Jiro Taniguchi y su mujer eran asiduos a uno de esos templos Shinnyo-en en las cercanías de Tokio, y allí le propusieron embarcarse en la biografía de Tomoji; contó para ello con la ayuda del guionista Miwako Ogihara. Sin embargo, el dibujante tomó una decisión sorprendente: en su relato prescindiría de alusiones religiosas explícitas o de los hechos mismos que hicieron de Tomoji Uchida una figura relevante. En vez de eso, se enfrentaría al trabajo como el biógrafo de una niña que superó con humildad cuanto obstáculo encontró en la vida (y fueron muchos) hasta hacerse a sí misma y convertirse en una figura admirable: «...decidí privilegiar un ángulo narrativo que mostrara el recorrido vital que cinceló la personalidad de Tomoji y que finalmente le llevó a escoger el camino de la espiritualidad», aclara Taniguchi en la entrevista.

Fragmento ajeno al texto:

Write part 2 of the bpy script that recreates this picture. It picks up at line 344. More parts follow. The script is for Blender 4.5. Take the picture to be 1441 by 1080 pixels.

Pero a veces la Historia no es suficiente («... no se puede hacer un manga sólido basado en simples hechos biográficos»), así que en su perfil el célebre mangaka idea experiencias, construye encuentros imaginarios y entrecruza acontecimientos sociohistóricos traumáticos con la naturalidad de un maestro; como esas secuencias del gran terremoto que asoló Tokio en 1923 y cuyas reverberaciones perduran en la memoria del Japón actual, como en su día alcanzaron incluso las apacibles zonas rurales de la región de Yamanashi, en las que se sitúa el relato. Porque las páginas de Tomoji son también un fresco costumbrista en el que se recrean los antiguos oficios y el folclore de un contexto muy localizado: descubriremos en ellas una forma de vida sencilla, basada en el duro trabajo de agricultores, artesanos y pequeños mercaderes, una realidad que se movía al ritmo de los elementos, las estaciones y las puestas de sol, y que prácticamente ha desaparecido

Tomoji es un acercamiento humanista y humano a la experiencia de vivir, una biografía entreverada de ficción en la que las tradiciones rurales, el lento paso de las estaciones y la majestuosidad de los paisajes dibujan un fresco lleno de sosiego y resignación. En él, Tamaguchi construye uno de sus mejores retratos femeninos y nos invita a sumergirnos en una espiritualidad japonesa imbuida de respeto por el pasado y adoración reverencial a los elementos de la naturaleza.